OPINION: Another typically Zigi moment of magic, even in death
'The baby is a boy and his name is Zigi'. Holocaust survivor Zigi Shipper didn't live long enough to meet his sixth great-grandson, but believed a large family was the ultimate riposte to the Nazis.
I am prone to magical thinking. I tend to make deals with a God whose very existence I deny on the off chance it might make a difference.
For the last few years, I have used every single wish, be it blowing out birthday cake candles or dandelions in the park, on the same thing. I have never wanted something for somebody else as much as I have wanted my sister and her husband to have a baby.
It has been a long and painful process but that is not my story to tell. Ultimately I struggled to find reassuring words because I couldn’t help but feel either it would happen or, on some level, Emma and Daniel would feel incomplete for the rest of their lives. The only words of wisdom I could impart were based on anecdotal evidence: in my experience people who have gone through an IVF journey tend to have a long story with a happy ending.
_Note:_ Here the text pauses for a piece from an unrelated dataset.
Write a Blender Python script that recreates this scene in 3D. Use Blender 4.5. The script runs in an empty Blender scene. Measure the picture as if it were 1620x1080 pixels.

In February, I was abroad with my wife’s family when Emma messaged to say, after three years and five rounds of IVF, she would be, once again, taking a pregnancy test the following morning. Our grandfather, Zigi Shipper, had died a few weeks earlier and the message concluded simply, “Hoping grandpa’s watching over us and helping.” I told my sister I would cross everything. I would have prayed if I thought it would help but ultimately even my magical thinking has its limits.
The following morning, I awoke to good news. At long last, Emma was pregnant. This was before the 12-week mark so very early days but, at the very least, we finally knew they were able to conceive. Emma and Daniel were philosophical and felt this was something to cling to, whatever the outcome on this occasion.
Their resolve was strengthened soon after, however, when the doctors crunched the numbers and it transpired Zigi’s birthday, the day that he died, was the very first day of the pregnancy. Another typically Zigi moment of magic, even in death. Either our family is like some provincial nightclub with a one in, one out policy or some things are just meant to be.
On 18th January, the date of Zigi’s first and last days on earth, Emma wept as she told us she’d never get to tell our grandpa the one thing he most wanted to hear from her. Zigi felt he was lucky to reach 19 let alone 90 and if the best revenge is living well than a large family is the ultimate riposte to the Nazis. He was reduced to a number, 84303, during his time at Auschwitz and would occasionally bemoan the fact that, as a father of only daughters, the Shipper name would die with him.
Despite my proclivity for magical thinking and irrational fear of jinxing things (a 5-0 lead at half-time is not enough to convince me a football match is won), I was absolutely certain of three things when I learned about the confluence of dates. The first of those things was that the pregnancy would make it well past 12 weeks and all the way to birth. The last few weeks were fraught with complications but, from the outside, I remained uncharacteristically sanguine.
The baby displayed some of Zigi’s instinct for survival and was born at the end of September. The two other things I was certain of turned out to be the case when a tearful Emma called me with the news that Friday afternoon. The baby is a boy and his name is Zigi.
The Shipper name may not live on but our grandfather didn’t do too badly with one great-grandchild, my son, named Isaac Zigi and now this. Given the timing of the pregnancy and the survival aspect, in Emma’s words, “How could he be called anything else?” There is magical thinking and, occasionally in life, there is just magic.
- Darren Richman, grandson of the late Zigi Shipper, is a writer.